Source material =>
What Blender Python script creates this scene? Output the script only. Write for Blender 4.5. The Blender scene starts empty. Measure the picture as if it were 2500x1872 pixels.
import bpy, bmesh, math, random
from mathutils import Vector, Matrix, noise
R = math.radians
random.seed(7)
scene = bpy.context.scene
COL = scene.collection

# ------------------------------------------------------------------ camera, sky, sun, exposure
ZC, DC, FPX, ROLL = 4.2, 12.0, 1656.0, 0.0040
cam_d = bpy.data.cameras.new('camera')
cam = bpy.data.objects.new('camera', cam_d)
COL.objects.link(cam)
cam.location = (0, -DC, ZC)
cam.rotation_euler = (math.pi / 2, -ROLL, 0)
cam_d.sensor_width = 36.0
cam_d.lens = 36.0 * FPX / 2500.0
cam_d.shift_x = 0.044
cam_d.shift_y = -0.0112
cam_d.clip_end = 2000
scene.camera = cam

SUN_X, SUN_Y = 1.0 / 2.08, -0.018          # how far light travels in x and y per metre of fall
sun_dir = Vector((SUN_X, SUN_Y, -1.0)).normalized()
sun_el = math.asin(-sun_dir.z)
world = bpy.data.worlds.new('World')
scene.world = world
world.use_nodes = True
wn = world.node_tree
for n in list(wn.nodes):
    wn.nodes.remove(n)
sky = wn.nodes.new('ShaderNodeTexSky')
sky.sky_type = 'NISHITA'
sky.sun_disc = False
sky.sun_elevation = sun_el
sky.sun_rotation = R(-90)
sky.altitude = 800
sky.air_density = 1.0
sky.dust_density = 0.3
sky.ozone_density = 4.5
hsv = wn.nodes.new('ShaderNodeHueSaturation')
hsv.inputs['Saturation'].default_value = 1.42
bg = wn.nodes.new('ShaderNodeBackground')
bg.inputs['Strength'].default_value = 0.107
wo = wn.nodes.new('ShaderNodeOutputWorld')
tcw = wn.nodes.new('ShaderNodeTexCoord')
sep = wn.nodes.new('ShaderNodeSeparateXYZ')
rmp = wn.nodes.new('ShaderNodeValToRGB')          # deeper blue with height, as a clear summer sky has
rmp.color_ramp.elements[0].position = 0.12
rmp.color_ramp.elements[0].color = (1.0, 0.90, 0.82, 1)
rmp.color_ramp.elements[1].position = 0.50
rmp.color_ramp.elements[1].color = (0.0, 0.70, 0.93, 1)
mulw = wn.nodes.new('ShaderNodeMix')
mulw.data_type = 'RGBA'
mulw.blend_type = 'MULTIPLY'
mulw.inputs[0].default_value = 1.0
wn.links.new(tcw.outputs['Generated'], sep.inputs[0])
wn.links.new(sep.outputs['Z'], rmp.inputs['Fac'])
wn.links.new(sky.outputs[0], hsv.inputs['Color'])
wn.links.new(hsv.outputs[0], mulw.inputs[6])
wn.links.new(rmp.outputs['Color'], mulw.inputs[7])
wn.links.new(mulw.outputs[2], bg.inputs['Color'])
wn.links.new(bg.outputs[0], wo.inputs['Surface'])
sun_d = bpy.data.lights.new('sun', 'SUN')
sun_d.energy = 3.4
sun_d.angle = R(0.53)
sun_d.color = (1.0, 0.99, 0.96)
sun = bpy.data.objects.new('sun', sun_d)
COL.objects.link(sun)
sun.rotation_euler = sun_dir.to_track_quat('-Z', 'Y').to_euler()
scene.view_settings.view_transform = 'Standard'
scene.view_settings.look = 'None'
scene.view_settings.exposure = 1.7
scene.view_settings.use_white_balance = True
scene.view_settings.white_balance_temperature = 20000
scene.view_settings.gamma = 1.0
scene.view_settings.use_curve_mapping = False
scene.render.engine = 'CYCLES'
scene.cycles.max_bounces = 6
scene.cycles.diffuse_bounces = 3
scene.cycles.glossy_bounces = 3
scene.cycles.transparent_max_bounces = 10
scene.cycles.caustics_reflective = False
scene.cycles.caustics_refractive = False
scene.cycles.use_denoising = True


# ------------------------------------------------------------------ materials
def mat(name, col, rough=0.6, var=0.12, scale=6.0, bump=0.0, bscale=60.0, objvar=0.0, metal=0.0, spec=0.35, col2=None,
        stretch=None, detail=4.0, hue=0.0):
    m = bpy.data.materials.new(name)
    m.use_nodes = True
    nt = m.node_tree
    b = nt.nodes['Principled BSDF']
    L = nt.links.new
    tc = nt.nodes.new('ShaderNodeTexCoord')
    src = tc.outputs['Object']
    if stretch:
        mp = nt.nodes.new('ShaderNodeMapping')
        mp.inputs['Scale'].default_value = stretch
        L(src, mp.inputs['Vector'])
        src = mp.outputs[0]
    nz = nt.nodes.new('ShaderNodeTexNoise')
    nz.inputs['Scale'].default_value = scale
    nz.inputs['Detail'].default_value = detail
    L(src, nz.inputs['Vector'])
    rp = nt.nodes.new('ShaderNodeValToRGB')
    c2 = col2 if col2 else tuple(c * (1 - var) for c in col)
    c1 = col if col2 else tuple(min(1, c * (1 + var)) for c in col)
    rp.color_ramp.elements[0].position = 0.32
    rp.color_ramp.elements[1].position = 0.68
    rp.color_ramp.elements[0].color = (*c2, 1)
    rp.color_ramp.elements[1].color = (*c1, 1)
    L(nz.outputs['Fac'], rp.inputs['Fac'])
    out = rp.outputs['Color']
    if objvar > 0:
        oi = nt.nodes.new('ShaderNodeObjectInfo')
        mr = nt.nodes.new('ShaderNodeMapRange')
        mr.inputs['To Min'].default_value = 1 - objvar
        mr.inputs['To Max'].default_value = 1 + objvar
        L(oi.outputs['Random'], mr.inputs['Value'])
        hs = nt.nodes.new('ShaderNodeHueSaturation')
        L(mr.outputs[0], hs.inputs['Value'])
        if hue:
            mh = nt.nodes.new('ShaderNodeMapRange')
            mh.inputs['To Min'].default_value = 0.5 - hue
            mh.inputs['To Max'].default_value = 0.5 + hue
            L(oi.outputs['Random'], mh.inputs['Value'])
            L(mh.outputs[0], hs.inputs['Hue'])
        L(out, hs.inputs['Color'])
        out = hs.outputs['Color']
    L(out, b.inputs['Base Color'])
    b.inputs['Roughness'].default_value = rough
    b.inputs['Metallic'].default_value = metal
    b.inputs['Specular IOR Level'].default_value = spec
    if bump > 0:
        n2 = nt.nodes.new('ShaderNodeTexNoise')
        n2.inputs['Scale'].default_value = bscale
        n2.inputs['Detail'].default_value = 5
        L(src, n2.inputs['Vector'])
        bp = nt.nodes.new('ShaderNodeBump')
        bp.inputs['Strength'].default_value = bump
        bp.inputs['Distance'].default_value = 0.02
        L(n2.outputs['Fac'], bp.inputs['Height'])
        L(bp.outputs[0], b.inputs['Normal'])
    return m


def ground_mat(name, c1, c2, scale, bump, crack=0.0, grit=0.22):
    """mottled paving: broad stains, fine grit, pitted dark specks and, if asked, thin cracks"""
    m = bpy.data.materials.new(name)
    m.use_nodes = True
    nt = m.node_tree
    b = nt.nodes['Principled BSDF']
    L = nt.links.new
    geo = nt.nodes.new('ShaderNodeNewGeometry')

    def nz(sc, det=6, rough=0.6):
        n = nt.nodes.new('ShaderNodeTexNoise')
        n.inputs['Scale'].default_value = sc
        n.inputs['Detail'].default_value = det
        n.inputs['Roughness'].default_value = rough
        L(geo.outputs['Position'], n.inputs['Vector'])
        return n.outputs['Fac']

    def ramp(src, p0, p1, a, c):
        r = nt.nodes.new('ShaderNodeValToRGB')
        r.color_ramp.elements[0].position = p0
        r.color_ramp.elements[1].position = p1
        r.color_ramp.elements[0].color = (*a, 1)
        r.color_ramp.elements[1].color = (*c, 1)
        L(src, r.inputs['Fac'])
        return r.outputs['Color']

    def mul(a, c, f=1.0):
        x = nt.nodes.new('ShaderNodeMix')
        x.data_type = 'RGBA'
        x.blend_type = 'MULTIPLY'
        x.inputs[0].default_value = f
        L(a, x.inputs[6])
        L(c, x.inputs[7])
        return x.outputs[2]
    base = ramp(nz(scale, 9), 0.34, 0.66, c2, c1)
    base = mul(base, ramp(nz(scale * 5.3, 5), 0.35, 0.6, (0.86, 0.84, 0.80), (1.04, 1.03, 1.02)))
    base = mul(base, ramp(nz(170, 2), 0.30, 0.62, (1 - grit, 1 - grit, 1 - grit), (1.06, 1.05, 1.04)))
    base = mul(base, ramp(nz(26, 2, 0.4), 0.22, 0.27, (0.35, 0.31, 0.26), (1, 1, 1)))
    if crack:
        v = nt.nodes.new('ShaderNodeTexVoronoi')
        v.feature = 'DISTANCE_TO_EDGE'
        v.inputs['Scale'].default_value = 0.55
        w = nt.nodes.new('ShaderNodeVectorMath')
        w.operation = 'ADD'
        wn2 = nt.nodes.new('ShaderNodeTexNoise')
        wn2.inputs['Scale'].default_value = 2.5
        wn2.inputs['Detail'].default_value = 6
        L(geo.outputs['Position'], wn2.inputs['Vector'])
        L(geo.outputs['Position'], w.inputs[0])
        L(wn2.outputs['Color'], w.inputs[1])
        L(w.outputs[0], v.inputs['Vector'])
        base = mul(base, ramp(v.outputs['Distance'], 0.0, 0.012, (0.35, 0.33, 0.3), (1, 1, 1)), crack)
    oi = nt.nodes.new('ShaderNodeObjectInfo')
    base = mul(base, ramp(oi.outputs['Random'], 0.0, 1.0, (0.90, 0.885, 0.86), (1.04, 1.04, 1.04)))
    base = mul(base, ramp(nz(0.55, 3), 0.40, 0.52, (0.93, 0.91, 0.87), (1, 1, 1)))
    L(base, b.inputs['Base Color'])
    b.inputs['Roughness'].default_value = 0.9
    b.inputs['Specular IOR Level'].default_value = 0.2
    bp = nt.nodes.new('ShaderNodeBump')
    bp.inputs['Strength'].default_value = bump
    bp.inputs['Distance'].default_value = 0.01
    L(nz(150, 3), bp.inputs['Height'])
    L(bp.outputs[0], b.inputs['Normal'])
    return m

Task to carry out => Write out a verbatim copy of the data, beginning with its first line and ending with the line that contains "COL = scene.collection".

Task answer =>
What Blender Python script creates this scene? Output the script only. Write for Blender 4.5. The Blender scene starts empty. Measure the picture as if it were 2500x1872 pixels.
import bpy, bmesh, math, random
from mathutils import Vector, Matrix, noise
R = math.radians
random.seed(7)
scene = bpy.context.scene
COL = scene.collection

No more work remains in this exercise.